● **Data for the task**
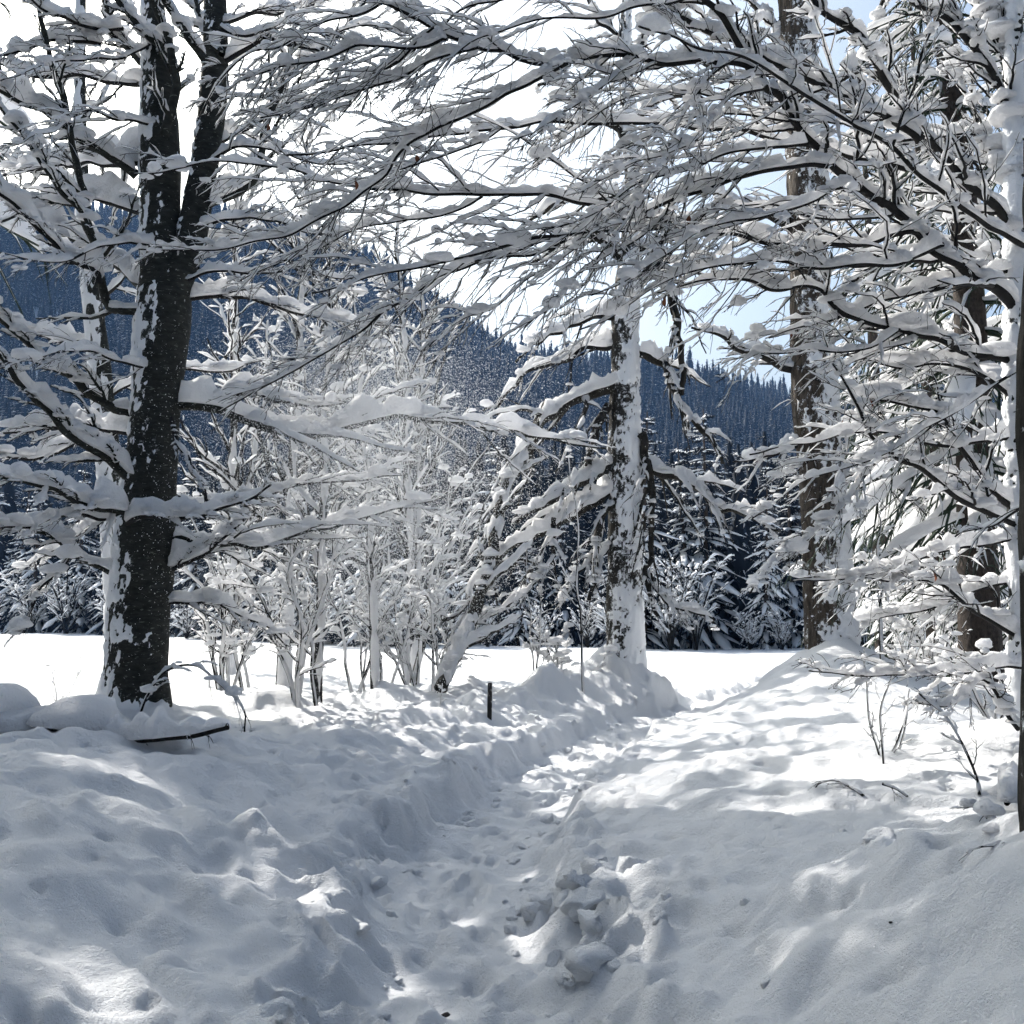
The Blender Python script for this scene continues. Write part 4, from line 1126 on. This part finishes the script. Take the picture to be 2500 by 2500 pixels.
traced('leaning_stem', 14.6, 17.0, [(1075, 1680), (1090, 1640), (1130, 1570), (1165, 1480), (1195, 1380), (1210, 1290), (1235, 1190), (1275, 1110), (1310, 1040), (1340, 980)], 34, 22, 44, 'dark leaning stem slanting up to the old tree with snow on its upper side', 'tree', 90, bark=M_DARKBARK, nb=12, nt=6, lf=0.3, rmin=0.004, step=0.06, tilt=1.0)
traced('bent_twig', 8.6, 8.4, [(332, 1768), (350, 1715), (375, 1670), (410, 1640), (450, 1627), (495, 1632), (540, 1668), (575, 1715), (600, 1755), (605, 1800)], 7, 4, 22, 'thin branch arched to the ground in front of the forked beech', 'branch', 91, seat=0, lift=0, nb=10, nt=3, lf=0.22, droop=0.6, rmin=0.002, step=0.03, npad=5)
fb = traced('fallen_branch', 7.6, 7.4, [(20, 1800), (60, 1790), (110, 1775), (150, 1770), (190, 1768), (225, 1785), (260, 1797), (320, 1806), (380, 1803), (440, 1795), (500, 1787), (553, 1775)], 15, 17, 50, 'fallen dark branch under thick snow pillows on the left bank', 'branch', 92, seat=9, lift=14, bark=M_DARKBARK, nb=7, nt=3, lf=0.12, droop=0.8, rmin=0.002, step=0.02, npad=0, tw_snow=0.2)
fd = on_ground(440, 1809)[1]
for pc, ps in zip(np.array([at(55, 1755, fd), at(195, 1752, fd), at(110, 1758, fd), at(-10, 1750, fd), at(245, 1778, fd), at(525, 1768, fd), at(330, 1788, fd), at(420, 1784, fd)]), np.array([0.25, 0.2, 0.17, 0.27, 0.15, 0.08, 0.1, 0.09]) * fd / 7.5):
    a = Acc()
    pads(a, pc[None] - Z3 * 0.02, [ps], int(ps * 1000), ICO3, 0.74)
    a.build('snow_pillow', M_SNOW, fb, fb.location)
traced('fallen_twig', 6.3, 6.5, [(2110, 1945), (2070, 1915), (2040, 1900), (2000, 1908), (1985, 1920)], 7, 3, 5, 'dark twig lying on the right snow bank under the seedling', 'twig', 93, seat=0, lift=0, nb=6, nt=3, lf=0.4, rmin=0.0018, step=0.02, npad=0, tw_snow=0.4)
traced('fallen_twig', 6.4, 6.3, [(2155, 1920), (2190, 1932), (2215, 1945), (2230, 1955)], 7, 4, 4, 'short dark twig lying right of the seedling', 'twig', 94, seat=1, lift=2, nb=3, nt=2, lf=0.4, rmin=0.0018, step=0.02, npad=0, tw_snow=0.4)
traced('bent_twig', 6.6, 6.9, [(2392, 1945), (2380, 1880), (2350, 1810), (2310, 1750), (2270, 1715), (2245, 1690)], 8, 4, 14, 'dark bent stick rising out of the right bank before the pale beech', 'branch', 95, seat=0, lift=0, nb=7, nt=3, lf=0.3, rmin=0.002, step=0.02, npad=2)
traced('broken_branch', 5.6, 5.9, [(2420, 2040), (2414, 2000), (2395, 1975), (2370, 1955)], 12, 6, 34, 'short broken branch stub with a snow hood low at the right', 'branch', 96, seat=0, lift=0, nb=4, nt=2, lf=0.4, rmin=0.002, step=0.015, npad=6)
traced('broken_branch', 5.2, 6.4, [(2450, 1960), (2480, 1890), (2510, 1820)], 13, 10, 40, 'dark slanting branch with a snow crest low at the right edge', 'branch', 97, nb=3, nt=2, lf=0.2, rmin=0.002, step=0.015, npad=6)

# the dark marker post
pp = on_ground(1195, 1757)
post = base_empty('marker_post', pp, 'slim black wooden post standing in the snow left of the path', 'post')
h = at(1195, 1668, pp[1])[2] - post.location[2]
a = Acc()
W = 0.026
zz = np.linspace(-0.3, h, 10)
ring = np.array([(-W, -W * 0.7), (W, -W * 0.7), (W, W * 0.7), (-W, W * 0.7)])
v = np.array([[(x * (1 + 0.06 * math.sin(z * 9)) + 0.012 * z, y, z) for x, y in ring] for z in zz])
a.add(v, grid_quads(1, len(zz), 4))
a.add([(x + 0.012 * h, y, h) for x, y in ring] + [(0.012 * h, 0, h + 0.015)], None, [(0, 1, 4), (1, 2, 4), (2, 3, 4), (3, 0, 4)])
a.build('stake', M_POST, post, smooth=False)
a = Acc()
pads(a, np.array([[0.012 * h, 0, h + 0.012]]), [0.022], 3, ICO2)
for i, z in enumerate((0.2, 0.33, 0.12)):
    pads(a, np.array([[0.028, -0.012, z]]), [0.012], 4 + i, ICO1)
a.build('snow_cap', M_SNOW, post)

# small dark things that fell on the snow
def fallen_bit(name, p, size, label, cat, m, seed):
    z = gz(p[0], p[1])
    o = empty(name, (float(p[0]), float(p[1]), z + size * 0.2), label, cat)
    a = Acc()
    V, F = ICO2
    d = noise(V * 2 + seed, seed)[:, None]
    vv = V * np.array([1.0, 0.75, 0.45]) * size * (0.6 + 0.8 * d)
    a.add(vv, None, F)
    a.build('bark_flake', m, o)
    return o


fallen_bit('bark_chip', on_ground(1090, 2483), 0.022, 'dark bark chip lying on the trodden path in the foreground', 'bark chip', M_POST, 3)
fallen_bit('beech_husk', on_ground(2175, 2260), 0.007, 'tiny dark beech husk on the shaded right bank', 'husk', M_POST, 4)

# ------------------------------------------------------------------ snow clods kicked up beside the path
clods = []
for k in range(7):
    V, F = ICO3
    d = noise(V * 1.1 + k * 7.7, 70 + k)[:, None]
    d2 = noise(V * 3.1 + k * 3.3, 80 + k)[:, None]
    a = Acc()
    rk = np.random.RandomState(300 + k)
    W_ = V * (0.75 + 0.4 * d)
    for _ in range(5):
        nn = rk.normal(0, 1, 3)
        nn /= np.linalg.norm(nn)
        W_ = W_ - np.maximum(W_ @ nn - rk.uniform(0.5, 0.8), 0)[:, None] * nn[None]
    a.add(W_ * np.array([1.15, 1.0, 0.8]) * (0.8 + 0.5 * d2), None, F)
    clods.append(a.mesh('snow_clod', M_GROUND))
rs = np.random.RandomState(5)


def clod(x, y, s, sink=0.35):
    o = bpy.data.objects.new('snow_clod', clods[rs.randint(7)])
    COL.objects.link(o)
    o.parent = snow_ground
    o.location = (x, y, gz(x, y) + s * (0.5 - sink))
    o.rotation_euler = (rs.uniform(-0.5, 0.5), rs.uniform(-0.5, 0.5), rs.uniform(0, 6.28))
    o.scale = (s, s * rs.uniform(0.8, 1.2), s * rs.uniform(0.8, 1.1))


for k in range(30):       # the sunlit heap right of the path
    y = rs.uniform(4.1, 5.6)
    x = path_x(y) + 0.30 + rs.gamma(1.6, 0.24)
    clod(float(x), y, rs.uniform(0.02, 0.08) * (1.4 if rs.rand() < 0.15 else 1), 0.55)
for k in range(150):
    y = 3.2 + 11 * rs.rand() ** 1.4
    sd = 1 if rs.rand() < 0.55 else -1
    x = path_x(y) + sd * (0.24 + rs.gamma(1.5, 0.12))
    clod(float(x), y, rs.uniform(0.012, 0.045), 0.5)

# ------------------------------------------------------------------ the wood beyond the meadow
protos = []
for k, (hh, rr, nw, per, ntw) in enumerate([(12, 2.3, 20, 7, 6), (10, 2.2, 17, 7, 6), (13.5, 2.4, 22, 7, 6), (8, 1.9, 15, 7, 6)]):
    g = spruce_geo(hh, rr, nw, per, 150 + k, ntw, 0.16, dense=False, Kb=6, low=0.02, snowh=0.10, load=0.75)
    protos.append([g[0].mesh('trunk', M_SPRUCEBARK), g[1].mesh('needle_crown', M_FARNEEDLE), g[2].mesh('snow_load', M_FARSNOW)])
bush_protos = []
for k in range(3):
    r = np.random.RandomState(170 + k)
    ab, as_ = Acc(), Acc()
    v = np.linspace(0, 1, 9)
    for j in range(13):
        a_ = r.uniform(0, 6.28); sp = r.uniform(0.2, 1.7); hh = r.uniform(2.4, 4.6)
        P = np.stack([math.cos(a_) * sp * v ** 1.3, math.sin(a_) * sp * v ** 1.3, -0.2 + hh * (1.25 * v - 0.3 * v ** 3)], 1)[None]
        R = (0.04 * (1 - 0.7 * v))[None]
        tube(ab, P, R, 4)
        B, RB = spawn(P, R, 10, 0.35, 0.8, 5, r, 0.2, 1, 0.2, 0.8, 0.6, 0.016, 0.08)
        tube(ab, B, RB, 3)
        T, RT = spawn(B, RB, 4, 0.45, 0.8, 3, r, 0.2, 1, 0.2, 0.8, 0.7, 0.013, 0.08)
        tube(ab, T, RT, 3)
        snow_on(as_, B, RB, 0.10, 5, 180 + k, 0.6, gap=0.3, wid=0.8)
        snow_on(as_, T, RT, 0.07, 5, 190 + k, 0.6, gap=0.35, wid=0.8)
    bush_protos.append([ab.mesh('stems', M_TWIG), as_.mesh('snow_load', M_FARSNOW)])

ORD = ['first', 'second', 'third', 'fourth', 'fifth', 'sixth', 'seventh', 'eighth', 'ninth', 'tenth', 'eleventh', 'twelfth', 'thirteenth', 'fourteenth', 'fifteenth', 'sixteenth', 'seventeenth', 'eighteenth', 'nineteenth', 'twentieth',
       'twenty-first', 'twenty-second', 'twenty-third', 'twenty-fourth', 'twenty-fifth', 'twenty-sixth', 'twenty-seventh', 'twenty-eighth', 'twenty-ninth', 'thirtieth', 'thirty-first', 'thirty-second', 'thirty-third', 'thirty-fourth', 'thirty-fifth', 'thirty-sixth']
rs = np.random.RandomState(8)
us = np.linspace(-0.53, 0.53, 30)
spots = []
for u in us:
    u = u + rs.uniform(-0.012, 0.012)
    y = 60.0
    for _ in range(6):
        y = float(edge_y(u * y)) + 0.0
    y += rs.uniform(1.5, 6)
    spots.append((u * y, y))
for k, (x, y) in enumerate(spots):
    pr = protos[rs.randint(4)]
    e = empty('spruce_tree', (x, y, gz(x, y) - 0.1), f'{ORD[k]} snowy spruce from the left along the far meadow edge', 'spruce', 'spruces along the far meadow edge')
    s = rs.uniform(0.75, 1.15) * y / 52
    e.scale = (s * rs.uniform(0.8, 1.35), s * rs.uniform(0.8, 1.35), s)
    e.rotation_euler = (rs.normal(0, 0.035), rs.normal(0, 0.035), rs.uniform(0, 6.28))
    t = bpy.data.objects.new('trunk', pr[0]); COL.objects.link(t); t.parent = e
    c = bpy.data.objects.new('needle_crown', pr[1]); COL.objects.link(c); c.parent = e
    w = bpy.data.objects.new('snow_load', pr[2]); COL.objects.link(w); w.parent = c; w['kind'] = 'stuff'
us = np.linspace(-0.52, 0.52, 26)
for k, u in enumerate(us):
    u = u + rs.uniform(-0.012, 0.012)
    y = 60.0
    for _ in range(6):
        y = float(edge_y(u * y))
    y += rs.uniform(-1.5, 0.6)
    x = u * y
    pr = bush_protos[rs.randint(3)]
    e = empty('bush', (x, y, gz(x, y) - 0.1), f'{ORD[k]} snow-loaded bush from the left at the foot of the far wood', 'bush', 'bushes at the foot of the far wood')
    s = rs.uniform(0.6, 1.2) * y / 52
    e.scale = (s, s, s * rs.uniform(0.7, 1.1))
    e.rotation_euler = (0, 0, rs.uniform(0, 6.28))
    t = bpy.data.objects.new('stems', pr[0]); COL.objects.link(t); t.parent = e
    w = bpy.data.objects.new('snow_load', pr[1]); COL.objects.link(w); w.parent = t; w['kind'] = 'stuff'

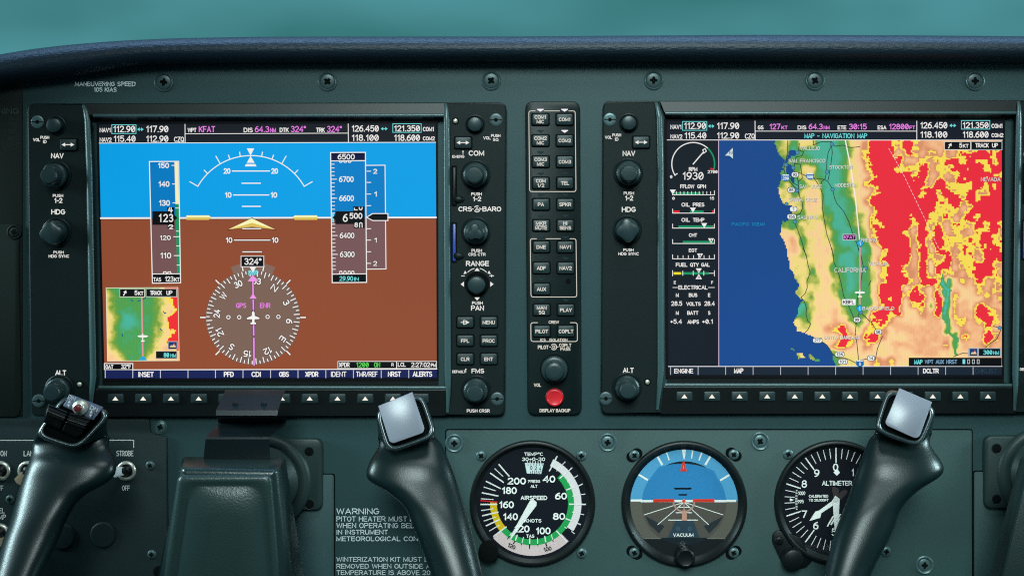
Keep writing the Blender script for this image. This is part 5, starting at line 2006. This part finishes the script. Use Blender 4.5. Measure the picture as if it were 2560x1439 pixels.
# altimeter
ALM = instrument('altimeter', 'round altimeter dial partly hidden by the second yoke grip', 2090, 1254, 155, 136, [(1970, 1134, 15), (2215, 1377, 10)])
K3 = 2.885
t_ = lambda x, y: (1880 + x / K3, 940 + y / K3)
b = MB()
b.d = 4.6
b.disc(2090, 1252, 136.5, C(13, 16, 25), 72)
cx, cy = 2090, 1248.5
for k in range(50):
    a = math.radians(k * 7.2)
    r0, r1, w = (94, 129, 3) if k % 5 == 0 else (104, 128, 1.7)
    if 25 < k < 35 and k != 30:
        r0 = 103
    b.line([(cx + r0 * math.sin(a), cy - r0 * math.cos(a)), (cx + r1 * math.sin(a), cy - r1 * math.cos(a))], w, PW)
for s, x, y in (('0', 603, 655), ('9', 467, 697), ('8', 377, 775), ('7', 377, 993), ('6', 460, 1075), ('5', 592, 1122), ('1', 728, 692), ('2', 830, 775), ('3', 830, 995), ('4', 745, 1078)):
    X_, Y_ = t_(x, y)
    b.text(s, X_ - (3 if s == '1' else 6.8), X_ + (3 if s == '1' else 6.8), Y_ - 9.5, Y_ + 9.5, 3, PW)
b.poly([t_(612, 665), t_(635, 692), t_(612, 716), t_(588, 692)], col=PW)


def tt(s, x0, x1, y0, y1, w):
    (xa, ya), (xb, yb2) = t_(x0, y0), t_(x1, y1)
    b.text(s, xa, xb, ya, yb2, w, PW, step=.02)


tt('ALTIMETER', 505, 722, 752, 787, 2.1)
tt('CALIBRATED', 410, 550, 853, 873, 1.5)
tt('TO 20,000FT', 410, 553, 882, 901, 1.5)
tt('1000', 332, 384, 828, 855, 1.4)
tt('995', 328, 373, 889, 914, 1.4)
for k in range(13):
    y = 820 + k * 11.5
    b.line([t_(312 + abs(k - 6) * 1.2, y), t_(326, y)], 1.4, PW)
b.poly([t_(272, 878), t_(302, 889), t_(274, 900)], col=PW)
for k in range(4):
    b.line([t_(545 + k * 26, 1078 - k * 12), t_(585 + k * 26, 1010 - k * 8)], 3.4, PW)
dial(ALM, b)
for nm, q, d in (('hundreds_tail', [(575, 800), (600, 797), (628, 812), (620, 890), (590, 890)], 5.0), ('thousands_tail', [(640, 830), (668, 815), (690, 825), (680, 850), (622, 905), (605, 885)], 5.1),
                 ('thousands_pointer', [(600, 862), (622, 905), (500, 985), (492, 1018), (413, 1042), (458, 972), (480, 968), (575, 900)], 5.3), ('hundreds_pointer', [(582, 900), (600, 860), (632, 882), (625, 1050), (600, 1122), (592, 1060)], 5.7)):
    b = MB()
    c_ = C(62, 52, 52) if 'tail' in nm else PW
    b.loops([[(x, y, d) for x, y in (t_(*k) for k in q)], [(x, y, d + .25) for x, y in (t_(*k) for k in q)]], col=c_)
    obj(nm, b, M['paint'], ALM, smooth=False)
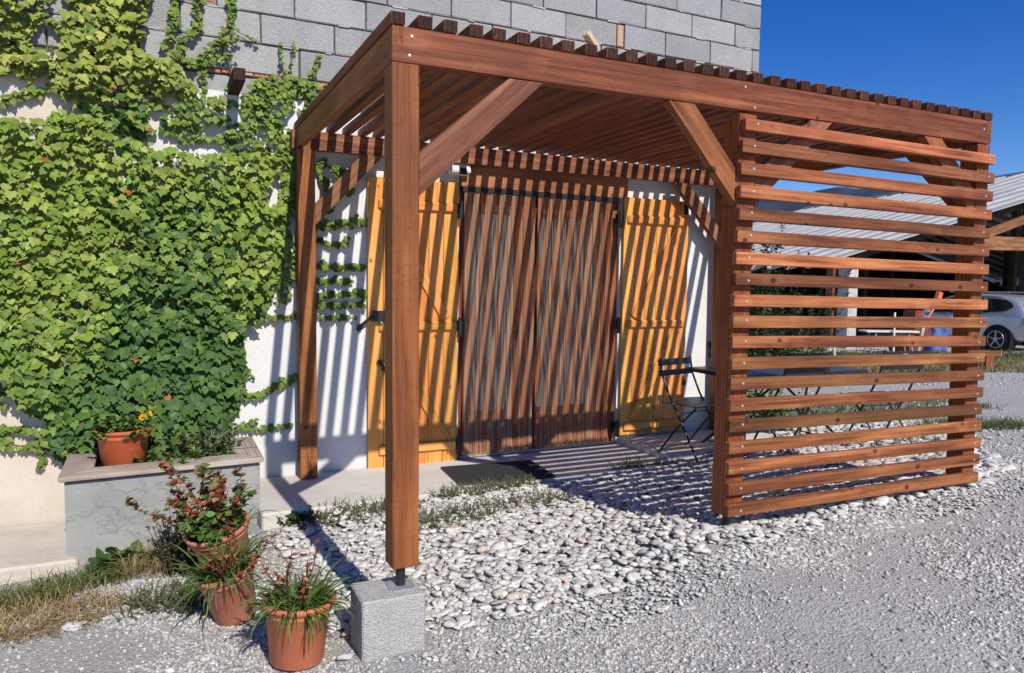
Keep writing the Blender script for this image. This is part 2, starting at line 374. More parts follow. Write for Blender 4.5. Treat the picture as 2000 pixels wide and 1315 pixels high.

● **Given problem**
Each line of the material that holds the string "enumerate" counts once; give the total alone.

● **Solution to this problem**
4